Viva il Papa – The Vatican’s Translation and Multimedia Success

Your Holiness, how do you do it? How do you communicate with 1.2 billion Catholics spreading from Oceania to Brazil and ensure that you are understood?

The avenues are varied and the resources invested are substantial.

Every Wednesday at 9:30 a.m. during the General Audience on St. Peter’s Square, following the more official catechesis, His Holiness addresses the pilgrims with questions and improvised dialogue that capture his listeners. These are tricky sections to translate, Radio Vatican’s translators get busy thinking about the meaning of the statements as well as the culture to which they will be transmitted, then provide the foreign language deliverable. The 400 employees from Radio Vatican come from 40 different countries and the radio content is translated into 44 languages (three types of English: World, Africa and Asia). The translations are sent to 39 radio programs around the world.
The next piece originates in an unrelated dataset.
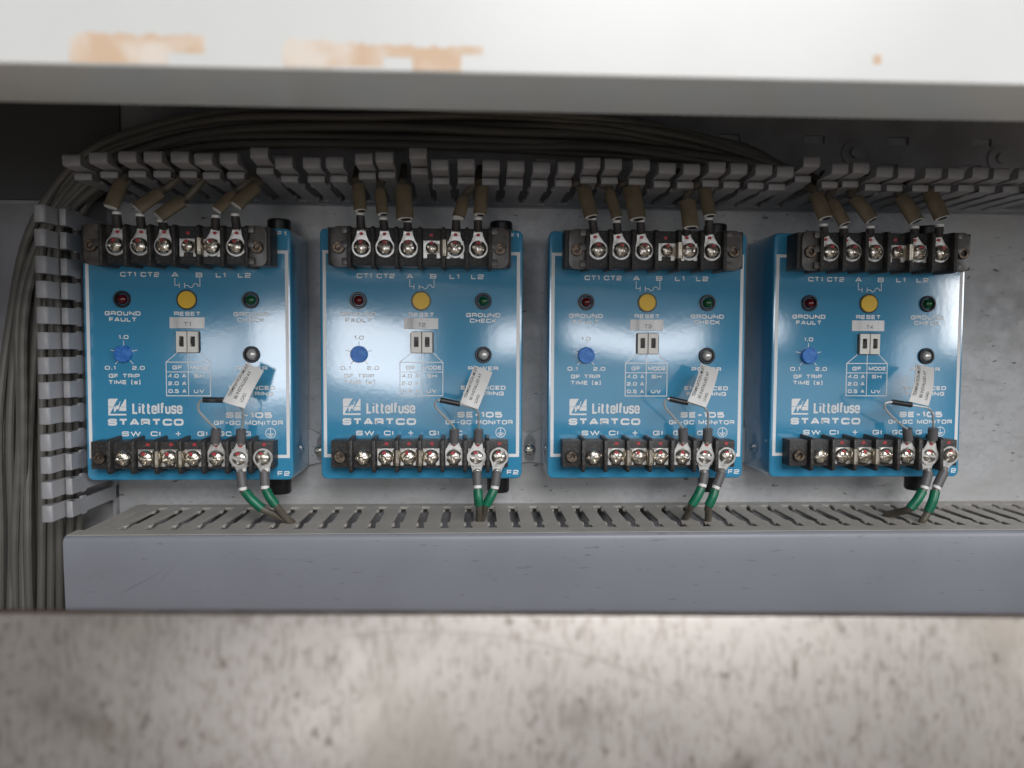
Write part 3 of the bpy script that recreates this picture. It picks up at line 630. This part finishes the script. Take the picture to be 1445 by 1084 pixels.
LEADS = [
    (0, (-163.9, -17.0, 127.0), (-164.5, -21.5, 129.0), (-161.0, -17.0, 141.4), 7.2),
    (0, (-153.3, -17.0, 126.2), (-152.7, -21.5, 128.3), (-144.3, -17.0, 136.7), 7),
    (0, (-143.6, -17.0, 123.7), (-143.2, -21.5, 124.9), (-134.6, -17.0, 132.9), 7),
    (0, (-119.0, -17.0, 126.0), (-117.0, -21.5, 128.2), (-111.0, -17.0, 136.3), 6),
    (0, (-110.1, -17.0, 126.9), (-108.2, -21.5, 130.5), (-100.9, -17.0, 140.0), 7),
    (1, (-52.5, -17.0, 128.1), (-51.8, -21.5, 129.0), (-53.2, -17.0, 141.2), 6),
    (1, (-41.8, -17.0, 126.0), (-41.6, -21.5, 127.5), (-43.2, -17.0, 139.1), 5.5),
    (1, (-30.6, -17.0, 125.1), (-31.3, -21.5, 125.4), (-32.5, -17.0, 140.8), 8),
    (1, (-7.7, -17.0, 126.4), (-6.6, -21.5, 126.3), (-4.0, -17.0, 135.7), 6),
    (1, (2.5, -17.0, 126.5), (3.3, -21.5, 127.8), (4.5, -17.0, 140.9), 6.2),
    (2, (56.6, -17.0, 127.2), (55.6, -21.5, 127.6), (52.4, -17.0, 141.6), 7),
    (2, (68.3, -17.0, 126.0), (67.7, -21.5, 127.0), (64.8, -17.0, 140.1), 5.5),
    (2, (79.7, -17.0, 126.5), (77.5, -21.5, 126.8), (75.2, -17.0, 141.9), 8.5),
    (2, (102.1, -17.0, 123.8), (102.9, -21.5, 123.1), (102.2, -17.0, 135.8), 8),
    (2, (112.7, -17.0, 127.9), (111.8, -21.5, 128.8), (110.4, -17.0, 141.6), 6.5),
    (3, (168.7, -17.0, 125.6), (167.5, -21.5, 128.3), (164.5, -17.0, 140.1), 7.5),
    (3, (178.3, -17.0, 124.7), (177.0, -21.5, 125.7), (172.3, -17.0, 137.0), 6.5),
    (3, (191.7, -17.0, 124.9), (190.0, -21.5, 127.8), (183.7, -17.0, 138.6), 7.5),
    (3, (213.8, -17.0, 125.1), (211.9, -21.5, 127.5), (206.6, -17.0, 139.3), 8),
    (3, (226.2, -17.0, 126.1), (224.4, -21.5, 129.1), (220.4, -17.0, 142.2), 8),
]
TERM = ['CT1', 'CT2', 'A', 'L1', 'L2']; TX = [22.5, 33.55, 44.6, 66.7, 77.75]
for i, (u, st, tb_, tt_, wd) in enumerate(LEADS):
    k = i % 5; cx = UX[u]+TX[k]; cz = UZ[u]+113.0; V = Vector
    root = empty('lead_wire', (cx, -13, cz), f'brown sleeved lead wire on terminal {TERM[k]} of the T{u+1} monitor', 'lead wire', 'lead wires from the upper duct')
    P_ = Part(root, (cx, -13, cz)); st, tb_, tt_ = V(st), V(tb_), V(tt_)
    d = V((st.x-cx, 0, st.z-cz)).normalized()
    m = MB(); ring_terminal(m, cx, cz, -13.15, d.x, d.z); q = V((cx, 0, cz))+d*7.6
    m.tube([(q.x, -14.2, q.z), (q.x+d.x*2.6, -14.3, q.z+d.z*2.6)], 1.9, 10); rt = P_.put(m, 'ring_terminal', TIN, bevel=.15, bseg=1)
    mk = link('paint_mark', MARKS[i % 3], rt, (d.x*6.4, -1.0, d.z*6.4))
    a = V((cx, -14.3, cz))+V((d.x, 0, d.z))*8.8; m = MB()
    m.tube([a, (a+st)/2+V((0, -.3, 0)), st], lambda t: 2.15-.25*t, 12); P_.put(m, 'heat_shrink', SHRINK)
    ax = (tt_-tb_).normalized(); wdir = V((1, 0, 0))-ax*ax.x
    m = MB(); m.tube([st-V((0, 0, .7)), st+V((0, 0, .5))], 2.05, 12); P_.put(m, 'white_ferrule', WHITEPL)
    mid = (tb_+tt_)/2+V((0, -.4, 0)); m = MB()
    m.tube([tb_, mid, tt_], 1, 14, flat=(wd, wd*.62, wdir), cap=True); mt = P_.put(m, 'marker_tube', MARKER)
    m = MB(); m.tube([tb_-ax*.25, tb_+ax*.1], 1, 14, flat=(wd*.86, wd*.5, wdir), cap=True); P_.put(m, 'tube_lining', WHITEPL, mt)
    m = MB(); m.tube([tb_-ax*.4+V((.5, .3, 0)), tb_+ax*.1+V((.5, .3, 0))], 1, 12, flat=(wd*.62, wd*.34, wdir), cap=True); P_.put(m, 'tube_bore', BLACKGL, mt)
    drift = tt_+ax*4+V((0, 3, 0)); nx = min(UXS, key=lambda x: abs((x+5.8)-(tt_.x+ax.x*7)))+5.8
    m = MB(); m.tube([tb_+ax*2, tt_, tt_+ax*3.0+V((0, .8, 0)), V((nx, -13, 144.5)), V((nx+ax.x*4, -4, 149)), V((nx+ax.x*14, 8, 156))], 1.75, 10); P_.put(m, 'wire', LEAD)

# ================================================================== green banded wires on the lower terminals
EARTHS = [
    (0, (-110.6, -12.0, 5.2), (-109.4, -13.0, -2.5), (-100.2, -14.0, -11.6), (-88.1, -6.0, -20.0)),
    (0, (-99.5, -12.0, 5.2), (-99.0, -13.0, -1.8), (-93.8, -14.0, -9.9), (-88.4, -7.5, -20.0)),
    (1, (2.4, -12.0, 4.9), (2.7, -13.0, -1.9), (3.4, -14.0, -10.3), (3.8, -5.2, -20.0)),
    (1, (12.0, -12.0, 4.9), (11.0, -13.0, -2.2), (6.9, -14.0, -10.3), (4.9, -5.2, -20.0)),
    (2, (114.4, -12.0, 3.9), (113.1, -13.0, -1.6), (107.7, -14.0, -10.8), (107.2, -4.6, -20.0)),
    (2, (122.8, -12.0, 4.6), (119.8, -13.0, -2.6), (116.1, -14.0, -11.2), (117.8, -8.0, -20.0)),
    (3, (227.7, -12.0, 4.3), (225.2, -13.0, -3.0), (217.7, -14.0, -13.1), (213.7, 0.8, -20.0)),
    (3, (235.7, -12.0, 5.0), (231.4, -13.0, -3.0), (227.1, -14.0, -14.6), (224.2, -13.7, -20.0)),
]
for i, (u, a, b, c, e) in enumerate(EARTHS):
    k = i % 2; cx = UX[u]+(77.1 if k == 0 else 88.1); cz = UZ[u]+12.7; V = Vector
    root = empty('earth_wire', (cx, -9.5, cz), f'green banded grey wire on the {("G terminal" if k == 0 else "earth symbol terminal")} of the T{u+1} monitor', 'earth wire', 'green banded earth wires')
    P_ = Part(root, (cx, -9.5, cz)); a, b, c, e = map(V, (a, b, c, e)); d = V((a.x-cx, 0, a.z-cz)).normalized()
    m = MB(); ring_terminal(m, cx, cz, -9.75, d.x, d.z, L=8.2); q = V((cx, 0, cz))+d*7.0
    m.tube([(q.x, -10.8, q.z), a], 2.0, 10); P_.put(m, 'ring_terminal', TIN, bevel=.15, bseg=1)
    dab = (b-a).normalized(); m = MB(); m.tube([a-dab*.6, (a+b)/2, b-dab*1.2], 2.3, 12); P_.put(m, 'heat_shrink', SHRINKG)
    pts = [a, b, (b+c)/2+V((0, -.6, -.2)), c, (c+e)/2+V((0, -.2, .1 if u else 0)), e, e+V((0, 3, -7)), e+V((1, 8, -16))]
    m = MB(); m.tube(pts, 1.75, 10); P_.put(m, 'wire', LEAD)
    m = MB(); m.tube([b-dab*1.3, b+dab*.3], 2.0, 12); P_.put(m, 'white_ferrule', WHITEPL)
    m = MB(); m.tube([b+(c-b)*.12, (b+c)/2+V((0, -.6, -.2)), c], 2.25, 12); P_.put(m, 'green_band', GREEN)

# ================================================================== termination jumpers with paper tags
JUMPERS = [
    ([ (-122.6, -11.5, 20.3), (-121.8, -12.5, 26.5), (-122.0, -13.5, 27.2), (-124.4, -17.0, 31.1), (-126.9, -20.0, 35.6), (-126.7, -21.5, 38.8), (-125.6, -22.0, 40.5), (-123.8, -22.5, 41.2), (-115.3, -22.5, 41.1), (-111.3, -22.0, 39.9), (-108.2, -21.0, 38.1), (-107.0, -19.0, 35.4), (-108.1, -16.0, 31.4), (-109.4, -13.5, 27.1), (-110.1, -12.5, 26.3), (-110.6, -11.5, 20.3) ],
     [ (-106.5, -15.0, 58.4), (-98.6, -14.0, 54.5), (-105.0, -23.5, 37.4), (-114.8, -24.0, 40.5) ]),
    ([ (-8.7, -11.5, 20.1), (-8.6, -12.5, 26.4), (-8.8, -13.5, 27.5), (-12.1, -17.0, 31.9), (-16.4, -20.0, 36.8), (-17.6, -21.5, 39.1), (-16.7, -22.0, 40.7), (-14.7, -22.5, 41.3), (-5.9, -22.5, 39.5), (-1.6, -22.0, 38.2), (1.7, -21.0, 36.8), (3.0, -19.0, 34.5), (3.1, -16.0, 31.2), (3.1, -13.5, 27.2), (3.0, -12.5, 26.3), (2.9, -11.5, 20.4) ],
     [ (0.9, -15.0, 57.5), (9.7, -14.0, 54.1), (2.8, -23.5, 37.1), (-5.6, -24.0, 40.1) ]),
    ([ (103.7, -11.5, 20.8), (103.1, -12.5, 26.7), (102.2, -13.5, 27.8), (97.6, -17.0, 32.5), (92.7, -20.0, 37.3), (91.5, -21.5, 40.1), (92.4, -22.0, 41.6), (93.9, -22.5, 42.0), (102.3, -22.5, 40.2), (106.4, -22.0, 39.5), (110.5, -21.0, 38.2), (113.3, -19.0, 35.4), (114.5, -16.0, 31.3), (115.3, -13.5, 27.6), (115.5, -12.5, 26.7), (115.7, -11.5, 20.7) ],
     [ (110.8, -15.0, 58.7), (119.9, -14.0, 55.6), (111.1, -23.5, 38.0), (102.0, -24.0, 41.0) ]),
    ([ (217.1, -11.5, 21.1), (215.9, -12.5, 26.8), (213.5, -13.5, 27.8), (206.4, -17.0, 32.3), (200.6, -20.0, 36.7), (199.1, -21.5, 39.1), (199.9, -22.0, 40.4), (202.7, -22.5, 40.7), (211.5, -22.5, 39.4), (216.7, -22.0, 38.6), (221.2, -21.0, 37.6), (224.3, -19.0, 35.1), (226.8, -16.0, 31.3), (228.7, -13.5, 27.6), (229.1, -12.5, 26.9), (229.5, -11.5, 21.1) ],
     [ (217.8, -15.0, 59.1), (227.6, -14.0, 56.8), (219.7, -23.5, 38.9), (209.6, -24.0, 41.2) ]),
]
for u, (pts, tagq) in enumerate(JUMPERS):
    V = Vector; pts = [V(p) for p in pts]; ox = (UX[u]+71.6, -10, UZ[u]+20)
    root = empty('termination_jumper', ox, f'bare wire loop with black resistor and paper tag on the T{u+1} monitor', 'termination jumper', 'termination jumpers with paper tags')
    P_ = Part(root, ox)
    m = MB(); m.tube(pts[1:15], .52, 8, sub=5); P_.put(m, 'bare_wire', WIRE)
    m = MB(); dd = (pts[8]-pts[7]).normalized(); m.tube([pts[7]-dd*.3, pts[8]+dd*.3], 1.3, 12); P_.put(m, 'resistor', RESIST)
    for end, (s0, s1) in enumerate(((pts[0], pts[1]), (pts[15], pts[14]))):
        m = MB(); m.tube([s0, (s0+s1)/2, s1], 2.35, 12); P_.put(m, 'heat_shrink', SHRINKG)
        cx = UX[u]+(66.1 if end == 0 else 77.1); cz = UZ[u]+12.7; m = MB()
        if end == 0:
            m.prism([(cx-4.2, cz-2), (cx+4.2, cz-2), (cx+4.2, cz+3.0), (s0.x+1.9, cz+8), (s0.x-1.9, cz+8), (cx-4.2, cz+3.0)], 'y', -10.45, -9.75)
        else: ring_terminal(m, cx, cz, -10.6, s0.x-cx, s0.z-cz, L=8)
        m.tube([(s0.x, -10.9, cz+6.8), s0+V((0, 0, .5))], 1.9, 10); rt = P_.put(m, 'ring_terminal', TIN, bevel=.12, bseg=1)
        link('paint_mark', MARKS[end], rt, (cx-ox[0]+(s0.x-cx)*.7, -11.43-ox[1] if end else -10.48-ox[1], cz+5.9-ox[2]))
    TL, TR, BR, BL = [V(p) for p in tagq]
    def surf(s_, t_):                                # s: across, from the starting edge; t: along
        p = (BL*(1-s_)+BR*s_)*(1-t_)+(TL*(1-s_)+TR*s_)*t_
        return p+V((0, -1.6*math.sin(PI*t_)-.7*math.sin(PI*s_), 0))
    n = 8; nrm = (TL-BL).cross(BR-BL).normalized()
    if nrm.y > 0: nrm = -nrm
    vs = []; fs = []
    for off in (0, -.22):
        for j in range(n+1):
            for i in range(n+1): vs.append(surf(i/n, j/n)+nrm*off)
    W = n+1; N = W*W
    for j in range(n):
        for i in range(n):
            q = j*W+i; fs.append((q, q+1, q+W+1, q+W)); fs.append((N+q, N+q+W, N+q+W+1, N+q+1))
    ring_ = [i for i in range(n)]+[i*W+n for i in range(n)]+[n*W+n-i for i in range(n)]+[(n-i)*W for i in range(n)]
    for a, b in zip(ring_, ring_[1:]+ring_[:1]): fs.append((a, b, N+b, N+a))
    m = MB(); m.add(vs, fs); tg = P_.put(m, 'paper_tag', PAPER)
    o_ = V(ox)
    for text, t0, t1, s0, s1 in (('TERMINATION MUST', .16, .97, .22, .07), ('BE INSTALLED AT', .16, .86, .52, .37), ('LOAD.', .13, .36, .82, .67)):
        font_mesh(text, 0, 1, 0, 1, 0, 'tag_lettering', DARKTEXT, tg, bold=.004, M=lambda p, q: surf(s0+(s1-s0)*q, t0+(t1-t0)*p)+nrm*.07-o_)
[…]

The General Audience often lasts until noon. All that is spoken by the Pope is transcribed and subsequently translated. Rumors say that the Vatican will run out of archiving room soon!

13,005,370: is the official number of followers @Pontifex had as of April 2014. These numbers are at the levels of Beyoncé Knowels’ followers. Not only that, the @Pontifex tweets are translated into 9 languages including Latin and are read in all corners of the globe. The Pope’s Spanish feed (@Pontifex_es) is the most popular on the social network, with 5.4 million followers. @Pontifex has 3.9 million followers in English, 1.6 in Italian, 1 million in Portuguese, 259,042 in French, 236,808 in Latin, 215,082 in Polish, 183,363 in German and 122,344 in Arabic. (Fox News, April 16, 2014). The content across international twitter accounts seems to match, the latest one on May 1: “I ask everyone with political responsibility to remember two things: human dignity and the common good.” Viva il Papa!

Facebook is covered too, though the Vatican page does not nearly have as many followers as Pope Francis’ Community Page. The translation of the Vatican’s website is offered in nine languages; the latest tweet from @Pontifex runs through the top, in the matching language. The latest General Audience is there too, the link directs to the Vatican Radio.

Last but not least, there is the Vatican’s YouTube channel, one for nine different languages.  All major papal events can be found there, including all his General Audiences. They do not require translation because Fathers from all across the world read in their own language.  After this, the Fathers address the Pope in their own language, the catechesis is then ended with the Our Father sung by everyone in Latin. The Pope then proceeds to interacting with the pilgrims, without script.

Your Holiness, we are so very impressed.